Delicately crisp and lightly hot, spring radishes are a tease of what a radish can be. They are charming in their way, relevant to other equally understated flavors and textures of their season. But radishes are at their most pronounced, and their most versatile, in fall and winter. The return chill of autumn brings variety: pastel-painted German and Chinese heirlooms and juicy, miniature daikons in fade-out lime green. They differ so greatly in character from spring radishes as to seem another vegetable entirely.

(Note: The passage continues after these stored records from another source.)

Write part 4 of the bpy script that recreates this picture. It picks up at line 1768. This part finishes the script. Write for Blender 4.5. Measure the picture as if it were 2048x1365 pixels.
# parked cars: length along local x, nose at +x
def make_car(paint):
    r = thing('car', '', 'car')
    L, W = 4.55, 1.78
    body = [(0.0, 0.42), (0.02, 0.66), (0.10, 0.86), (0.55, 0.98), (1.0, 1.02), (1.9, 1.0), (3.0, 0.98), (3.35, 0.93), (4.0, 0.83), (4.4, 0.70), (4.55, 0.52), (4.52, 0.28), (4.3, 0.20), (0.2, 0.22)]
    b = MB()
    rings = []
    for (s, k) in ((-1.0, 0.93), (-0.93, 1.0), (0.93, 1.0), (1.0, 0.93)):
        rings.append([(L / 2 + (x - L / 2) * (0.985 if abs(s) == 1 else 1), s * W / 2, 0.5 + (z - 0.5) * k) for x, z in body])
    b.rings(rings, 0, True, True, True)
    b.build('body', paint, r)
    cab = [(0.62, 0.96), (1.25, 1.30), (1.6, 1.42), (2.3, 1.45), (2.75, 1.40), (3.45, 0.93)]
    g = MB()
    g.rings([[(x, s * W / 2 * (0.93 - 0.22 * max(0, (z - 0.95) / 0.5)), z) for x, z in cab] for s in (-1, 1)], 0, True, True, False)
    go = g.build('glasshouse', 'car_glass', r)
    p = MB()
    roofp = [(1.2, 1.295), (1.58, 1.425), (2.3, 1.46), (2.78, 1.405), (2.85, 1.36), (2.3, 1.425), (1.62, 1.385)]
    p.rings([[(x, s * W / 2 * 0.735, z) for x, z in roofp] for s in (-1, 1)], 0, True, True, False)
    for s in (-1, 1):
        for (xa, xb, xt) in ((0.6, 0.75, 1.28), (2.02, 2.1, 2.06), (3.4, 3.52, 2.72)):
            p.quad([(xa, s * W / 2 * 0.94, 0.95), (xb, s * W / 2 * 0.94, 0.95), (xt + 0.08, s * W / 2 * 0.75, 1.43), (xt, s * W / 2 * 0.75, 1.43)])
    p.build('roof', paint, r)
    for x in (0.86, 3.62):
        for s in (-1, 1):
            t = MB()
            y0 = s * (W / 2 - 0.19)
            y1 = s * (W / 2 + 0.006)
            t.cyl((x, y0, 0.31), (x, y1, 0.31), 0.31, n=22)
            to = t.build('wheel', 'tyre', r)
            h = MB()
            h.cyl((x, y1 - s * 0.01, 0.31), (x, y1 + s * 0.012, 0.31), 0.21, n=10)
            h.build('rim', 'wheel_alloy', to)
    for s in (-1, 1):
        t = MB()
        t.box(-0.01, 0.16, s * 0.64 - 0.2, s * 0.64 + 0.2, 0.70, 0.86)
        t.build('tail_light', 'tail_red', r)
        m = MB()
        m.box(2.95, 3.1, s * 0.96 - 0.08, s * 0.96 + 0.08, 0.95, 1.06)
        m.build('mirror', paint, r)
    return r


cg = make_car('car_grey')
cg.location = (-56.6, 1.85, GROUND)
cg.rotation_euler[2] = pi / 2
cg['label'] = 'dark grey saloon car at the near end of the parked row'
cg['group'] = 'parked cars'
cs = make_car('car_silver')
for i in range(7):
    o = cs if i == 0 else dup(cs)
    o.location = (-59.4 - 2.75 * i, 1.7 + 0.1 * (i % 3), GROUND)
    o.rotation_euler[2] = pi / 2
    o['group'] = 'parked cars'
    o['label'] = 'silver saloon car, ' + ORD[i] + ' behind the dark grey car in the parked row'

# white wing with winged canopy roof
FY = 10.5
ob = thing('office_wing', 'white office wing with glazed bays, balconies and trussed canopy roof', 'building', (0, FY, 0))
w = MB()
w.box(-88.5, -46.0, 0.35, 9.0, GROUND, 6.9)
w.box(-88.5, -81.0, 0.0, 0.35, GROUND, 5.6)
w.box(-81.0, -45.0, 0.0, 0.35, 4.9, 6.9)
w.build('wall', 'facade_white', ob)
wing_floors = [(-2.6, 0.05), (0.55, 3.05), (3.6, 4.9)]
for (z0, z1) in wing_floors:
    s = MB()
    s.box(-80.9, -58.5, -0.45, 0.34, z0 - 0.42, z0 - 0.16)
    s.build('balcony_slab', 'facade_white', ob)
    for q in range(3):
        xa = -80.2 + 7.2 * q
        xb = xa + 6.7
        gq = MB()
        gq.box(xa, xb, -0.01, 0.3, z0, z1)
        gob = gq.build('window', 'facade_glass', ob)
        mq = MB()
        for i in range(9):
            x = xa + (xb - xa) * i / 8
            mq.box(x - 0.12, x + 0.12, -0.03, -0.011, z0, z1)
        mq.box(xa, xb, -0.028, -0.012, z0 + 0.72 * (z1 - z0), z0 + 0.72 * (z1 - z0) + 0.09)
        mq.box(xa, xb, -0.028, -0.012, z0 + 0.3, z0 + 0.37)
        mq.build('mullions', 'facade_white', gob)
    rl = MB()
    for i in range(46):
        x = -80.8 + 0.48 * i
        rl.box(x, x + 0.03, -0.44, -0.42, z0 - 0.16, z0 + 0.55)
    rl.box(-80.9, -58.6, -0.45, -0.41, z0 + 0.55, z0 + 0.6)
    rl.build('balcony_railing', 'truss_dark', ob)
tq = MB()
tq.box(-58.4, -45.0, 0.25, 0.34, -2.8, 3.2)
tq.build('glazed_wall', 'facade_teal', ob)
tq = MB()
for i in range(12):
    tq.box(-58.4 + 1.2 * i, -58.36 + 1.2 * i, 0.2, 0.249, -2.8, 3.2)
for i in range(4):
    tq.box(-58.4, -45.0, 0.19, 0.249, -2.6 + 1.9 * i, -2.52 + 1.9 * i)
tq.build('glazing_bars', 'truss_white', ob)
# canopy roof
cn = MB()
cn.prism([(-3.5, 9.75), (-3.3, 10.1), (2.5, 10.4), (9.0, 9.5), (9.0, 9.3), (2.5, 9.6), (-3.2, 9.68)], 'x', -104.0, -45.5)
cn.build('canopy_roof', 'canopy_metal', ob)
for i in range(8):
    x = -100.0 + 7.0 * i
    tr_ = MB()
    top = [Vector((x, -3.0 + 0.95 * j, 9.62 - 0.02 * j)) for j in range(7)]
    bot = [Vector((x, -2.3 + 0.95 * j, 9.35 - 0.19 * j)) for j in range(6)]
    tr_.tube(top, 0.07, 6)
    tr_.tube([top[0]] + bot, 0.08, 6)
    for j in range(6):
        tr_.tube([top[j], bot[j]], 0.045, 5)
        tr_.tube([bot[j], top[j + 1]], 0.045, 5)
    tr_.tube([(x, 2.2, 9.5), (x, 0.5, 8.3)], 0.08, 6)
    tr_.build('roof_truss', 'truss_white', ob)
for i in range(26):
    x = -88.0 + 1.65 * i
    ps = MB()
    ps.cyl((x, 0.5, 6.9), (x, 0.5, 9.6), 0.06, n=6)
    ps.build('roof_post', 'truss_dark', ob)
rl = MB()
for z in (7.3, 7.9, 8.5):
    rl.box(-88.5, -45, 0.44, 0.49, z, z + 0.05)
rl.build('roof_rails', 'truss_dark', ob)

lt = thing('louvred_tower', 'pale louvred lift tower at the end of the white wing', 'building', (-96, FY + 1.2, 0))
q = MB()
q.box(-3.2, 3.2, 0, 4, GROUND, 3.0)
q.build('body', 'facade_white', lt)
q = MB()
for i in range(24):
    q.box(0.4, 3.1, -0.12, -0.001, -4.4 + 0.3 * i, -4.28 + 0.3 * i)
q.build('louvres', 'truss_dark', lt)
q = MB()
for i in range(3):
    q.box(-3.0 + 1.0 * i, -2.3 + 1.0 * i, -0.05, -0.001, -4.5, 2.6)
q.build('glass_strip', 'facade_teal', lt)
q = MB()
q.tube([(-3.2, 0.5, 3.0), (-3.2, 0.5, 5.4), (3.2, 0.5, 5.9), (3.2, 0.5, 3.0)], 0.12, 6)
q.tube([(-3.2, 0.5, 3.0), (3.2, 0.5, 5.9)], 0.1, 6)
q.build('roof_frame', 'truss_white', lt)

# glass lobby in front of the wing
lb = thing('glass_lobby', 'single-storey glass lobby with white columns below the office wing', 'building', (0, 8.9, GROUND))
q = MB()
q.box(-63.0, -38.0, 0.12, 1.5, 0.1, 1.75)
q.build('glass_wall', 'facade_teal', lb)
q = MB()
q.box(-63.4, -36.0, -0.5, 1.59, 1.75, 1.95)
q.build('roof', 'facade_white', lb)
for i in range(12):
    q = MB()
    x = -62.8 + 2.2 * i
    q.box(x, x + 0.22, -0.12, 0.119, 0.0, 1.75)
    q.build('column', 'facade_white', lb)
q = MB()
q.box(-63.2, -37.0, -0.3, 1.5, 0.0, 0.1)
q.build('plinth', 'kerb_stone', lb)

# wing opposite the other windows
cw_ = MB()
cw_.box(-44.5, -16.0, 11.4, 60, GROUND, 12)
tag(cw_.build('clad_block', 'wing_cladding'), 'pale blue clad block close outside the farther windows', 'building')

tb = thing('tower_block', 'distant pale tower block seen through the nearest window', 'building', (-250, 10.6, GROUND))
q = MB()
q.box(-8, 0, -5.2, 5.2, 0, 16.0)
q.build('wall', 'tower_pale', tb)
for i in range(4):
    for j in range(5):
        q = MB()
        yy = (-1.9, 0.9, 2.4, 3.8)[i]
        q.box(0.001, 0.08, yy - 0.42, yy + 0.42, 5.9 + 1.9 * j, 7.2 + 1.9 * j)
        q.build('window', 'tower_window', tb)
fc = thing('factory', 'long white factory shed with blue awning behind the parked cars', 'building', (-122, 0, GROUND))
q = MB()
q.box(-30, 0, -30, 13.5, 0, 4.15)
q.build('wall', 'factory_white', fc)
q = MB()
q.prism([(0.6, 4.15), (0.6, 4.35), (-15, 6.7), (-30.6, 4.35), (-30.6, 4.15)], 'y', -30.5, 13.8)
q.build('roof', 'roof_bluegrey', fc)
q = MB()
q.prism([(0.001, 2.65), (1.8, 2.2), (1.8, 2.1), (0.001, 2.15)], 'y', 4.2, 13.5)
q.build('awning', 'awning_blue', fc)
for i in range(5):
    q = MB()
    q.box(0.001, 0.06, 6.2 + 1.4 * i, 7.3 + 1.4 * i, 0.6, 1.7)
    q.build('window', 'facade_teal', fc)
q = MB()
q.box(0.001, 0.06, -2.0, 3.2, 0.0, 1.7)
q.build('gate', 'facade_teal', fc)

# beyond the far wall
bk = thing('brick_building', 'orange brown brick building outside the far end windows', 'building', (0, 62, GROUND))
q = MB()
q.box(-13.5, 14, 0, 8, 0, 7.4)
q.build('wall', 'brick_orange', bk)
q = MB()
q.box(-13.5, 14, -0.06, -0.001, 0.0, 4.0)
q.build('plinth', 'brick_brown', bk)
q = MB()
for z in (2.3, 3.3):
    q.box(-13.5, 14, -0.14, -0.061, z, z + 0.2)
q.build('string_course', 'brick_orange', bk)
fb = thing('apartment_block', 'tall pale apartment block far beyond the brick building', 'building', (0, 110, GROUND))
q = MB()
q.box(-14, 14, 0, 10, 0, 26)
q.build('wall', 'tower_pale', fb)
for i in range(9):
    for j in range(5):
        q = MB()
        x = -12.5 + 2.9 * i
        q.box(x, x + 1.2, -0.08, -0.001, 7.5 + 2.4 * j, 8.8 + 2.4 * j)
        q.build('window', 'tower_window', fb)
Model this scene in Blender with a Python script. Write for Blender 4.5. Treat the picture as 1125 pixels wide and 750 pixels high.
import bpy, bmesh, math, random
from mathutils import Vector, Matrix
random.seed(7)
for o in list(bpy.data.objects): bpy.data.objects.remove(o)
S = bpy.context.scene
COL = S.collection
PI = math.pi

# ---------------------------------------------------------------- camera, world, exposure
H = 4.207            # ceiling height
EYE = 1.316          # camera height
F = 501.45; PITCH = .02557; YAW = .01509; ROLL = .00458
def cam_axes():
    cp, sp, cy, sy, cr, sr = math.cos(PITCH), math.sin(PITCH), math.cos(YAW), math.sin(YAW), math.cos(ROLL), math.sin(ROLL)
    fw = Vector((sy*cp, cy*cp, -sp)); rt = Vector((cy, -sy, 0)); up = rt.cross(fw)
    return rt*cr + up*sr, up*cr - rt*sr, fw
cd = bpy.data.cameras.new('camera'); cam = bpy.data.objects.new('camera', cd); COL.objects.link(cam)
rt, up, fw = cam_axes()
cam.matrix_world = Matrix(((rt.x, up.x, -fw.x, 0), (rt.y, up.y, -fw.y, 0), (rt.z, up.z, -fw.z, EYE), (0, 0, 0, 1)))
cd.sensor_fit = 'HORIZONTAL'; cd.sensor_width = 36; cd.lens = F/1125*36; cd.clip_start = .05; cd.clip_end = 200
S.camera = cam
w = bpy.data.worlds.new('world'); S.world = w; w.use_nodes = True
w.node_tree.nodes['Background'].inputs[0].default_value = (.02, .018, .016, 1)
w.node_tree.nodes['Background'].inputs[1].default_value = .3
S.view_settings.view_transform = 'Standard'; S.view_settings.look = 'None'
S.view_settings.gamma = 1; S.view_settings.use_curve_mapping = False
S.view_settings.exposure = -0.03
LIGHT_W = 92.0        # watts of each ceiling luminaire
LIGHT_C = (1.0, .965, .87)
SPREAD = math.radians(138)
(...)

They eschew subtlety with dense, crisp flesh, a faintly nutty sweetness and an untamed heat that, depending on the variety and growing conditions, can vary from mildly spicy to wildly pungent.
Yet despite their assertiveness (or perhaps thanks to it), winter radishes, too, revel in minimalism. A plate of the Misato Rose radish, sliced thin, drizzled with a buttery olive oil and scattered with flaky sea salt, doesn’t want for more. Its interior color, vivid in kaleidoscopic fuchsia, precludes any need to fuss over presentation. And there are few livelier (and simpler) midwinter additions to a tangle of vinaigrette-dressed chicories or a lentil salad than wedges of whatever winter radish you happen to have on hand.
At the same time, winter radishes can stand up to bold treatments, such as braising, roasting, sauteing and fermenting, that spring radishes are less obliged to tolerate. Of the latter, British food journalist Nigel Slater, writing in “Tender” (Ten Speed Press, 2011), admonishes readers to “ignore any suggestions of cooking them. The writer is clearly deluded.” Exposed to heat, a winter radish mellows; its firm interior yields to tender and meaty. It’s the sort of vegetable you want in winter, whose usual committee of root crops, earthy and modest, speak in mild-mannered tones. They comfort the palate but don’t always inspire, although undoubtedly there are celery root and Jerusalem artichoke enthusiasts who would disagree. Winter radishes are flashy by comparison, a protest against cold-weather culinary monotony; if you strive to keep your kitchen seasonal, they are indispensable.
Winter radishes might be looked upon quizzically these days and are not so easy to come by, but that wasn’t always so. In the early 19th century, radishes were a staple in the winter garden, a crop that provided nourishment and variety when little else could be coaxed from the soil. Home gardeners were encouraged to plant them for their ease of maintenance and longevity. In a root cellar or cold storage, they keep for four to six months, with nearly indiscernible compromise in flavor or texture.
But widespread winter gardening carried on only until industrialization and its associated conveniences rendered it unnecessary. “When food became available and cheap, that was one of the things that fell by the wayside,” says Ira Wallace, a staff member at Southern Exposure Seed Exchange in Mineral, Va., and an organizer of the Heritage Harvest Festival at Monticello.